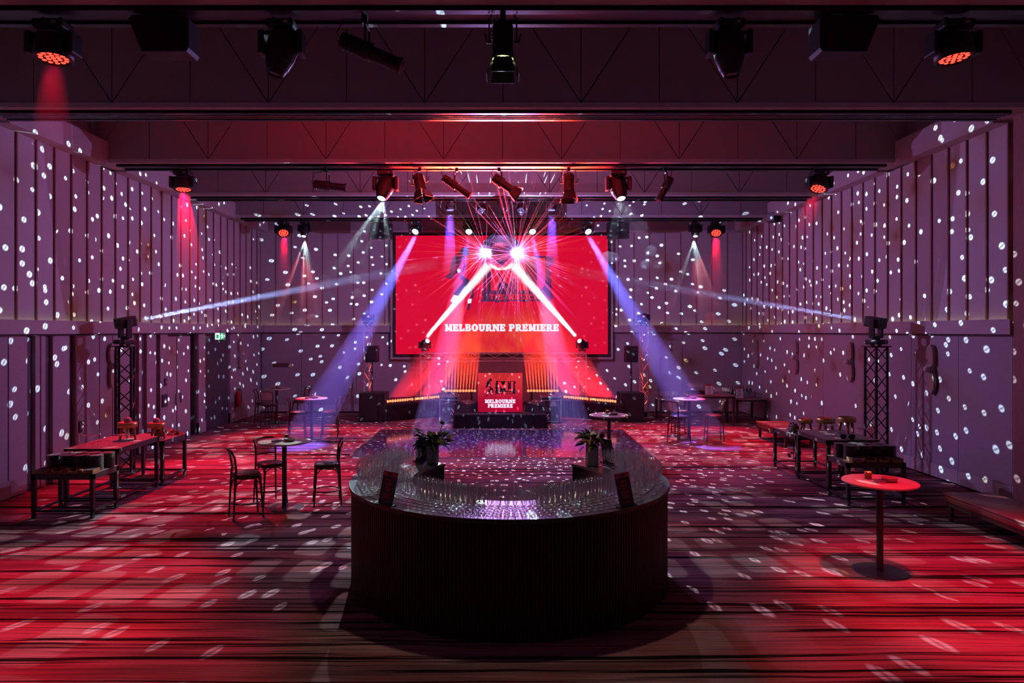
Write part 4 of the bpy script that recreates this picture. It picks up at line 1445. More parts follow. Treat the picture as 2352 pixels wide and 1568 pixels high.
# ------------------------------------------------------------------ battens
M_CELL = mat('batten_cell', (0.3, 0.1, 0.03), 0.4, emit=(1.0, 0.20, 0.075), estr=2.3)
NAMES = ['outer end, door side', 'middle, door side', 'inner raised one, door side', 'outer end, sconce side', 'middle, sconce side', 'inner raised one, sconce side']
for bi, (a, bb, tg) in enumerate(BATTENS):
    mid = (a + bb) / 2
    L = (bb - a).length
    if bb.x < a.x:
        a, bb = bb, a
    ang = math.atan2(bb.y - a.y, bb.x - a.x)
    t = thing('light_batten', 'glowing red-orange LED batten along the stage, ' + NAMES[bi], 'light batten', (mid.x, mid.y, mid.z - .10), ang)
    MB().box(-L / 2, -.045, .03, L / 2, .05, .085).build('housing', M_ALU, t)
    z0 = -.0 if bi in (2, 5) else -.0
    f = MB()
    for q in (-1, 1):
        f.box(q * L * .35 - .03, -.06, 0 if bi not in (2, 5) else -.36, q * L * .35 + .03, .06, .035)
    f.build('foot', M_BLACK, t)
    n = 11
    r = L / n * .47
    cm = MB().lathe([(.001, .03), (r * .5, .026), (r * .86, .012), (r, -.004)], 10).mesh('lens')
    cm.materials.append(M_CELL)
    for i in range(n):
        o = bpy.data.objects.new('lens', cm)
        col.objects.link(o)
        o.parent = t
        o.location = (-L / 2 + (i + .5) * L / n, -.042, .058)
        o.rotation_euler = (PI / 2, 0, 0)
# riser the inner battens stand on
for s, w in ((-1, 'door'), (1, 'sconce')):
    t = thing('stage_riser', 'dark riser under the inner batten, %s side of the booth' % w, 'riser', (s * 1.34, 22.4, 0))
    MB().box(-.60, -.30, .36, .60, .35, .40).build('deck', M_DECK, t)
    MB().box(-.56, -.28, 0, .56, .33, .36).build('body', M_BLACK, t)

# ------------------------------------------------------------------ trusses
def truss_parts(t, p, q, w, bay, mat_c, mat_b, rc=.024, rb=.010, tri=False, roll=0.0):
    p, q = Vector(p), Vector(q)
    d = (q - p).normalized()
    a = d.orthogonal().normalized() if abs(d.z) < .9 else Vector((1, 0, 0))
    if abs(d.z) < .9:
        a = Vector((0, 0, 1)) - d * d.z
        a.normalize()
    b = d.cross(a)
    if roll:
        a, b = a * math.cos(roll) + b * math.sin(roll), b * math.cos(roll) - a * math.sin(roll)
    if tri:
        cs = [(-a - b * .58) * w / 2, (a - b * .58) * w / 2, b * w * .58]
    else:
        cs = [(-a - b) * w / 2, (a - b) * w / 2, (a + b) * w / 2, (-a + b) * w / 2]
    for c in cs:
        MB().cyl(p + c, q + c, rc, 8).build('chord', mat_c, t)
    L = (q - p).length
    n = max(1, round(L / bay))
    for i in range(len(cs)):
        c0, c1 = cs[i], cs[(i + 1) % len(cs)]
        m = MB()
        for k in range(n):
            s0, s1 = p + d * (L * k / n), p + d * (L * (k + 1) / n)
            x0, x1 = (c0, c1) if k % 2 == 0 else (c1, c0)
            MB().cyl(s0 + x0, s1 + x1, rb, 6).build('brace', mat_b, t)
        for e in (p, q):
            MB().cyl(e + c0, e + c1, rb * 1.2, 6).build('end_bar', mat_b, t)

M_BLKTRUSS = mat('black_truss', (0.018, 0.018, 0.020), 0.4, .3)
def tower(px, Y, X, label):
    t = thing('truss_tower', label, 'truss', (X, Y, 0))
    MB().bbox(-.30, -.30, 0, .30, .30, .012, .004).build('base_plate', M_BLKTRUSS, t)
    truss_parts(t, (0, 0, .012), (0, 0, 2.45), .27, .27, M_BLKTRUSS, M_BLKTRUSS, .026, .011, roll=.30)
    MB().box(-.2, -.2, 2.45, .2, .2, 2.47).build('top_plate', M_BLKTRUSS, t)
    return t
YT = 13.45
tower(285, YT, -7.42, 'black box truss tower by the door wall holding a beam light')
tower(2011, YT, 7.38, 'black box truss tower by the sconce wall holding a beam light')
for X, tg, lab in ((-7.42, at(1010, 604, 22.9), 'beam light on top of the truss tower by the doors'), (7.38, at(1310, 622, 22.9), 'beam light on top of the truss tower by the sconces')):
    top = Vector((X, YT, 2.47))
    d = (tg - (top + Vector((0, 0, .46))))
    t = thing('beam_light', lab, 'stage light', top)
    pan = math.atan2(-d.x, d.y)
    R = Matrix.Rotation(pan, 4, 'Z')
    MB().bbox(-.17, -.14, .03, .17, .14, .12, .02).xf(R).build('base_box', M_CASE, t)
    m = MB()
    for cx in (-.11, .11):
        m.box(cx - .02, -.03, 0, cx + .02, .03, .035)
    m.xf(R).build('clamp', M_STEEL, t)
    MB().box(.06, -.143, .05, .11, -.139, .10).xf(R).build('display', M_LABELPALE, t)
    y = MB()
    y.cyl((0, 0, .12), (0, 0, .16), .075, 14).bbox(-.135, -.06, .15, .135, .06, .20, .012)
    for q in (-1, 1):
        y.bbox(q * .135 - .022, -.055, .16, q * .135 + .022, .055, .52, .012)
    y.xf(R).build('yoke', M_CASE, t)
    h = MB().bbox(-.105, -.105, -.20, .105, .105, .17, .03).build('head', M_CASE, t, (0, 0, .46), turn(d))
    MB().lathe([(.001, -.206), (.05, -.205), (.075, -.198)], 14).build('lens', M_LENSPALE if X < 0 else M_LENSBLUE, h)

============

**STATED PROBLEM**
Omit every picture, then repeat the remaining data exactly as it appears above.

**COMPLETE OUTPUT**
Write part 4 of the bpy script that recreates this picture. It picks up at line 1445. More parts follow. Treat the picture as 2352 pixels wide and 1568 pixels high.
# ------------------------------------------------------------------ battens
M_CELL = mat('batten_cell', (0.3, 0.1, 0.03), 0.4, emit=(1.0, 0.20, 0.075), estr=2.3)
NAMES = ['outer end, door side', 'middle, door side', 'inner raised one, door side', 'outer end, sconce side', 'middle, sconce side', 'inner raised one, sconce side']
for bi, (a, bb, tg) in enumerate(BATTENS):
    mid = (a + bb) / 2
    L = (bb - a).length
    if bb.x < a.x:
        a, bb = bb, a
    ang = math.atan2(bb.y - a.y, bb.x - a.x)
    t = thing('light_batten', 'glowing red-orange LED batten along the stage, ' + NAMES[bi], 'light batten', (mid.x, mid.y, mid.z - .10), ang)
    MB().box(-L / 2, -.045, .03, L / 2, .05, .085).build('housing', M_ALU, t)
    z0 = -.0 if bi in (2, 5) else -.0
    f = MB()
    for q in (-1, 1):
        f.box(q * L * .35 - .03, -.06, 0 if bi not in (2, 5) else -.36, q * L * .35 + .03, .06, .035)
    f.build('foot', M_BLACK, t)
    n = 11
    r = L / n * .47
    cm = MB().lathe([(.001, .03), (r * .5, .026), (r * .86, .012), (r, -.004)], 10).mesh('lens')
    cm.materials.append(M_CELL)
    for i in range(n):
        o = bpy.data.objects.new('lens', cm)
        col.objects.link(o)
        o.parent = t
        o.location = (-L / 2 + (i + .5) * L / n, -.042, .058)
        o.rotation_euler = (PI / 2, 0, 0)
# riser the inner battens stand on
for s, w in ((-1, 'door'), (1, 'sconce')):
    t = thing('stage_riser', 'dark riser under the inner batten, %s side of the booth' % w, 'riser', (s * 1.34, 22.4, 0))
    MB().box(-.60, -.30, .36, .60, .35, .40).build('deck', M_DECK, t)
    MB().box(-.56, -.28, 0, .56, .33, .36).build('body', M_BLACK, t)

# ------------------------------------------------------------------ trusses
def truss_parts(t, p, q, w, bay, mat_c, mat_b, rc=.024, rb=.010, tri=False, roll=0.0):
    p, q = Vector(p), Vector(q)
    d = (q - p).normalized()
    a = d.orthogonal().normalized() if abs(d.z) < .9 else Vector((1, 0, 0))
    if abs(d.z) < .9:
        a = Vector((0, 0, 1)) - d * d.z
        a.normalize()
    b = d.cross(a)
    if roll:
        a, b = a * math.cos(roll) + b * math.sin(roll), b * math.cos(roll) - a * math.sin(roll)
    if tri:
        cs = [(-a - b * .58) * w / 2, (a - b * .58) * w / 2, b * w * .58]
    else:
        cs = [(-a - b) * w / 2, (a - b) * w / 2, (a + b) * w / 2, (-a + b) * w / 2]
    for c in cs:
        MB().cyl(p + c, q + c, rc, 8).build('chord', mat_c, t)
    L = (q - p).length
    n = max(1, round(L / bay))
    for i in range(len(cs)):
        c0, c1 = cs[i], cs[(i + 1) % len(cs)]
        m = MB()
        for k in range(n):
            s0, s1 = p + d * (L * k / n), p + d * (L * (k + 1) / n)
            x0, x1 = (c0, c1) if k % 2 == 0 else (c1, c0)
            MB().cyl(s0 + x0, s1 + x1, rb, 6).build('brace', mat_b, t)
        for e in (p, q):
            MB().cyl(e + c0, e + c1, rb * 1.2, 6).build('end_bar', mat_b, t)

M_BLKTRUSS = mat('black_truss', (0.018, 0.018, 0.020), 0.4, .3)
def tower(px, Y, X, label):
    t = thing('truss_tower', label, 'truss', (X, Y, 0))
    MB().bbox(-.30, -.30, 0, .30, .30, .012, .004).build('base_plate', M_BLKTRUSS, t)
    truss_parts(t, (0, 0, .012), (0, 0, 2.45), .27, .27, M_BLKTRUSS, M_BLKTRUSS, .026, .011, roll=.30)
    MB().box(-.2, -.2, 2.45, .2, .2, 2.47).build('top_plate', M_BLKTRUSS, t)
    return t
YT = 13.45
tower(285, YT, -7.42, 'black box truss tower by the door wall holding a beam light')
tower(2011, YT, 7.38, 'black box truss tower by the sconce wall holding a beam light')
for X, tg, lab in ((-7.42, at(1010, 604, 22.9), 'beam light on top of the truss tower by the doors'), (7.38, at(1310, 622, 22.9), 'beam light on top of the truss tower by the sconces')):
    top = Vector((X, YT, 2.47))
    d = (tg - (top + Vector((0, 0, .46))))
    t = thing('beam_light', lab, 'stage light', top)
    pan = math.atan2(-d.x, d.y)
    R = Matrix.Rotation(pan, 4, 'Z')
    MB().bbox(-.17, -.14, .03, .17, .14, .12, .02).xf(R).build('base_box', M_CASE, t)
    m = MB()
    for cx in (-.11, .11):
        m.box(cx - .02, -.03, 0, cx + .02, .03, .035)
    m.xf(R).build('clamp', M_STEEL, t)
    MB().box(.06, -.143, .05, .11, -.139, .10).xf(R).build('display', M_LABELPALE, t)
    y = MB()
    y.cyl((0, 0, .12), (0, 0, .16), .075, 14).bbox(-.135, -.06, .15, .135, .06, .20, .012)
    for q in (-1, 1):
        y.bbox(q * .135 - .022, -.055, .16, q * .135 + .022, .055, .52, .012)
    y.xf(R).build('yoke', M_CASE, t)
    h = MB().bbox(-.105, -.105, -.20, .105, .105, .17, .03).build('head', M_CASE, t, (0, 0, .46), turn(d))
    MB().lathe([(.001, -.206), (.05, -.205), (.075, -.198)], 14).build('lens', M_LENSPALE if X < 0 else M_LENSBLUE, h)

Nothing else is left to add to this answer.